## BEGIN
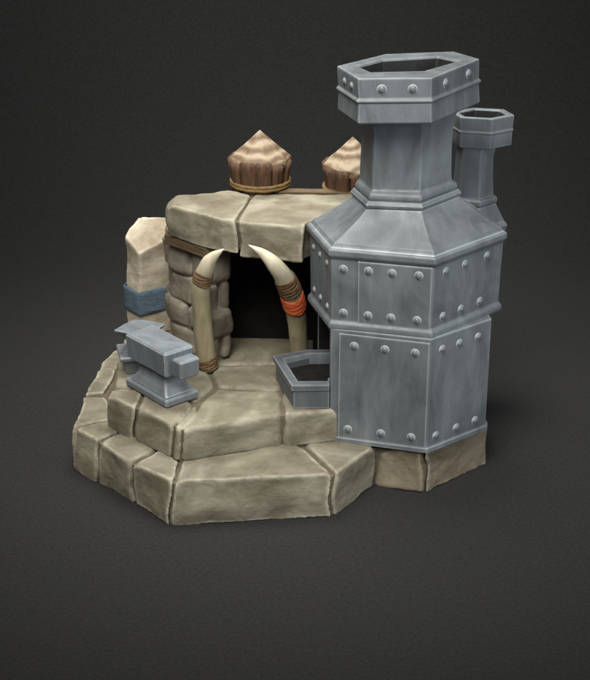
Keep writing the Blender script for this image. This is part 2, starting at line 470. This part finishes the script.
# collar, open at the top
def collar(parent, cb, ct, hole, c, z0, z1, m=STEEL, deep=2.6):
    bm = bmesh.new(); h = z1-z0
    f = lambda t: lerp_hex(cb, ct, t)
    rs = [hexr(f(0), c, z0, .70), hexr(f(0), c, z0+.01*h, .98), hexr(f(0), c, z0+.05*h, 1.0), hexr(f(.4), c, z0+.46*h, .985), hexr(f(.42), c, z0+.50*h, 1.02), hexr(f(.45), c, z0+.54*h, 1.01),
          hexr(f(.5), c, z0+.57*h, .985), hexr(ct, c, z0+.93*h, .995), hexr(ct, c, z1, .99), hexr(hole, c, z1, 1.04), hexr(hole, c, z1-.05*h, .99)]
    loft(bm, rs, True, False)
    o = obj('collar', bm, m, parent, smooth=True, bevel=.014, seg=3, angle=24)
    bm = bmesh.new()
    vs = loft(bm, [hexr(hole, c, z1-.045*h, .995), hexr(hole, c, z1-.6*h, .90), hexr(hole, c, z1-.95*h, .66), hexr(hole, c, z1-deep*h, .62)], False, True)
    o2 = obj('flue_lining', bm, LINING, parent, smooth=False)
    return o
collar(chim, HX_CB, HX_CT, HX_HOLE, cc, 3.85, 4.295)
cr0, cr1 = hexr(lerp_hex(HX_CB, HX_CT, .5), cc, 3.865+.57*.43, .985), hexr(HX_CT, cc, 3.865+.93*.43, .995)
for i, us in ((0, (.36, .70)), (1, (.32, .74)), (2, (.28, .76)), (3, (.3, .7)), (4, (.3, .7)), (5, (.3, .7))):
    rivrow(chim, cr0, cr1, i, us, .52, .039 if i else .031, 0)

rear = thing('smoke_pipe', 'smaller plain grey hexagonal smoke pipe half hidden behind the big riveted chimney', 'chimney', (1.78, 2.05, h1), 'grey iron chimneys')
def rh(r): return [(r*math.cos(math.radians(-77+60*k)), r*math.sin(math.radians(-77+60*k))) for k in (-2, -1, 0, 1, 2, 3)]
rc = (1.965, 2.15); rb = (1.775, 2.05)
bm = bmesh.new(); H1_ = rh(1)
loft(bm, [hexr(H1_, rb, h1-.004, .21), hexr(H1_, rb, 1.26, .21), hexr(H1_, (1.93, 2.13), 1.52, .36), hexr(H1_, rc, 2.167, .40), hexr(H1_, rc, 2.205, .415), hexr(H1_, rc, 2.243, .39)])
obj('casing', bm, STEEL, rear, bevel=.012, seg=3, angle=25)
bm = bmesh.new()
loft(bm, [hexr(H1_, rc, 2.238, .38), hexr(H1_, rc, 2.452, .267), hexr(H1_, rc, 2.472, .286), hexr(H1_, rc, 2.52, .281), hexr(H1_, rc, 2.539, .238)])
obj('hood', bm, STEEL, rear, bevel=.01, seg=2, angle=22)
bm = bmesh.new(); H2_ = [(x, y*.8) for x, y in H1_]; q_ = (rc[0], rc[1]-.03)
loft(bm, [hexr(H2_, q_, 2.53, .238), hexr(H2_, q_, 2.74, .221), hexr(H2_, q_, 2.98, .212), hexr(H2_, (q_[0]+.03, q_[1]+.01), 3.17, .224)])
obj('flue', bm, STEEL, rear, bevel=.012, seg=3, angle=22)
flat = lambda h: [(x, y*.70) for x, y in h]
collar(rear, flat(rh(.339)), flat(rh(.353)), flat(rh(.267)), (2.032, 2.135), 3.107, 3.450, deep=.98)

# ------------------------------------------------------------------ iron trough against the chimney opening
tr = thing('iron_trough', 'dark iron angular trough jutting from the foot of the big chimney', 'trough', (.1, .6, h2))
z0, z1 = h2+.004, 1.135
out = [(-.236, .865), (-.035, .125), (.352, .135), (.345, .262), (.60, .30), (.50, 1.04), (.13, 1.03)]
bot = [(-.205, .845), (-.015, .145), (.352, .148), (.345, .268), (.59, .31), (.49, 1.03), (.14, 1.01)]
inn_ = [(-.125, .80), (.030, .235), (.341, .237), (.341, .31), (.56, .345), (.47, .95), (.15, .945)]
dn = [(-.095, .785), (.045, .26), (.338, .262), (.338, .33), (.54, .36), (.45, .93), (.155, .92)]
bm = bmesh.new()
loft(bm, [[(p[0], p[1], z) for p in q] for q, z in ((bot, z0), (bot, z1-.075), (out, z1-.06), (out, z1), (inn_, z1), (dn, z1-.05), (dn, z0+.05))])
bm.faces.ensure_lookup_table(); obj('basin', bm, STEEL_DK, tr, bevel=.008, seg=2, angle=25)
bm = bmesh.new(); q = dn
loft(bm, [[(p[0], p[1], z0+.04) for p in q], [(p[0], p[1], z1-.12) for p in q]])
obj('shade_fill', bm, INNER_SHADE, tr, smooth=False)  # flat black fill, paints the dark inside of the basin

# ------------------------------------------------------------------ hut
hut = thing('stone_hut', 'low stone hut with slab roof and dark doorway behind the two tusks', 'hut', (-.3, 1.6, h2))
zb, zr = 2.245, 2.60
roofpoly = {'l': [(-1.375, 1.50), (-.77, 1.035), (-.60, .99), (-.45, 2.0), (-.70, 2.06), (-1.385, 1.83)],
            'r': [(-.60, .99), (.115, .79), (.12, .92), (.71, 1.58), (.72, 1.96), (-.45, 2.0)]}
bm = bmesh.new()
stone(bm, roofpoly['l'], zb, zr+.01, gap=.009, bev=.045, amp=.016, seed=81, chips=4, slope=.012)
hewn(obj('roof_slab', bm, STONE, hut))
bm = bmesh.new()
stone(bm, roofpoly['r'], zb-.03, zr, gap=.009, bev=.045, amp=.016, seed=85, chips=3, slope=.012)
hewn(obj('roof_slab', bm, STONE, hut))
bm = bmesh.new()
q = offset_poly([(-1.375, 1.50), (-.77, 1.03), (.12, .80), (.12, .95), (.66, 1.62), (.66, 2.0), (-.7, 2.05), (-1.38, 1.83)], .075)
loft(bm, [[(p[0], p[1], zb+.03) for p in q], [(p[0], p[1], zr-.028) for p in q]]); densify(bm, .15); warp(bm); obj('roof_joint', bm, MORTAR, hut, smooth=False)
bm = bmesh.new(); box(bm, (.22, 2.03, zr-.05), 1.25, .13, .12, math.radians(-3)); obj('roof_plank', bm, BEAMW, hut, bevel=.012)

# stacked wall stones along the left wing: front face then the door jamb
C0, C1, C2, C3 = (-1.39, 1.70), (-.925, 1.235), (-.66, 1.42), (-1.05, 1.95)
bm = bmesh.new(); rnd = random.Random(5)
zz = h2; row = 0
while zz < 2.10:
    hgt = min(rnd.uniform(.23, .33), 2.13-zz)
    if 2.13-zz-hgt < .14: hgt = 2.13-zz
    k = rnd.uniform(-.02, .03)
    m = lp(C0, C1, rnd.uniform(.35, .62)); bk = lp(C3, C2, rnd.uniform(.4, .6))
    c1 = (C1[0]+k, C1[1]-k)
    if row % 2: quads = [[C0, m, bk, C3, (-1.5, 2.0)], [m, c1, C2, bk]]
    else: quads = [[C0, m, bk, C3, (-1.45, 2.0)], [m, c1, lp(c1, C2, .5), lp(m, bk, .5)], [lp(m, bk, .5), lp(c1, C2, .5), C2, bk]]
    for j, qd in enumerate(quads):
        stone(bm, qd, zz, zz+hgt, gap=.010, bev=.065, amp=.018, seed=100+row*4+j, chips=0, size=.05)
    zz += hgt; row += 1
hewn(obj('side_wall', bm, STONE_DARK, hut))
bm = bmesh.new(); q = offset_poly([C0, C1, C2, C3], .06)
loft(bm, [[(p[0], p[1], h2) for p in q], [(p[0], p[1], 2.14) for p in q]]); obj('wall_core', bm, MORTAR, hut, smooth=False)
# back and right walls that close the dark interior
bm = bmesh.new()
wallpts = [((-1.42, 1.95), (-.75, 2.08)), ((-.75, 2.08), (.62, 2.0)), ((.62, 2.0), (.62, 1.62)), ((.62, 1.55), (.30, 1.24))]
s_ = 200
for a, b in wallpts:
    d = Vector((b[0]-a[0], b[1]-a[1])); n = Vector((-d.y, d.x)).normalized()*-.07
    z_ = h2
    while z_ < 2.2:
        hh = min(.34, 2.235-z_)
        if hh < .08: break
        kk = max(1, round(d.length/.45))
        for j in range(kk):
            p, q = lp(a, b, j/kk), lp(a, b, (j+1)/kk)
            stone(bm, [(p[0]-n.x, p[1]-n.y), (q[0]-n.x, q[1]-n.y), (q[0]+n.x, q[1]+n.y), (p[0]+n.x, p[1]+n.y)], z_, z_+hh, gap=-.004, bev=.03, amp=.01, seed=s_, chips=0, size=.1); s_ += 1
        z_ += hh
obj('back_wall', bm, STONE_DARK, hut, angle=60)
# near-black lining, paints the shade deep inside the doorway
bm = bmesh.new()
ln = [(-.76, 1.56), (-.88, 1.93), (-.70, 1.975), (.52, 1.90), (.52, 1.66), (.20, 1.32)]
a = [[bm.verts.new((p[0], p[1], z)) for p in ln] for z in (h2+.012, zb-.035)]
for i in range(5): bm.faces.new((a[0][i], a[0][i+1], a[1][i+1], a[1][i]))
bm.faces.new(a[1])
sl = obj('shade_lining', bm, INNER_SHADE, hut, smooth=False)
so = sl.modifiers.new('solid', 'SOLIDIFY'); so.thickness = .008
# beam under the slab
bm = bmesh.new()
b0, b1, b2 = (-1.395, 1.655), (-.945, 1.195), (-.62, 1.40)
for k, (p, q) in enumerate(((b0, b1), (b1, b2))):
    d = Vector((q[0]-p[0], q[1]-p[1])); n = Vector((d.y, -d.x)).normalized()
    m = lp(p, q, .5); L_ = d.length + (.03 if k == 0 else -.002)
    box(bm, (m[0]-n.x*.05, m[1]-n.y*.05, 2.185-k*.004), L_, .15, .115, math.atan2(d.y, d.x))
bm2 = bm; obj('beam', bm2, BEAMW, hut, bevel=.014, seg=3)
p = Vector((-.80, 1.285, 2.18)); rivet(hut, p, (.54, -.84, 0), .03).name = 'peg'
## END
Pull out every line from the one with "1.66), (.20, 1.32)]" to the end of the listing, and output only those.

» **Solution below**:
ln = [(-.76, 1.56), (-.88, 1.93), (-.70, 1.975), (.52, 1.90), (.52, 1.66), (.20, 1.32)]
a = [[bm.verts.new((p[0], p[1], z)) for p in ln] for z in (h2+.012, zb-.035)]
for i in range(5): bm.faces.new((a[0][i], a[0][i+1], a[1][i+1], a[1][i]))
bm.faces.new(a[1])
sl = obj('shade_lining', bm, INNER_SHADE, hut, smooth=False)
so = sl.modifiers.new('solid', 'SOLIDIFY'); so.thickness = .008
# beam under the slab
bm = bmesh.new()
b0, b1, b2 = (-1.395, 1.655), (-.945, 1.195), (-.62, 1.40)
for k, (p, q) in enumerate(((b0, b1), (b1, b2))):
    d = Vector((q[0]-p[0], q[1]-p[1])); n = Vector((d.y, -d.x)).normalized()
    m = lp(p, q, .5); L_ = d.length + (.03 if k == 0 else -.002)
    box(bm, (m[0]-n.x*.05, m[1]-n.y*.05, 2.185-k*.004), L_, .15, .115, math.atan2(d.y, d.x))
bm2 = bm; obj('beam', bm2, BEAMW, hut, bevel=.014, seg=3)
p = Vector((-.80, 1.285, 2.18)); rivet(hut, p, (.54, -.84, 0), .03).name = 'peg'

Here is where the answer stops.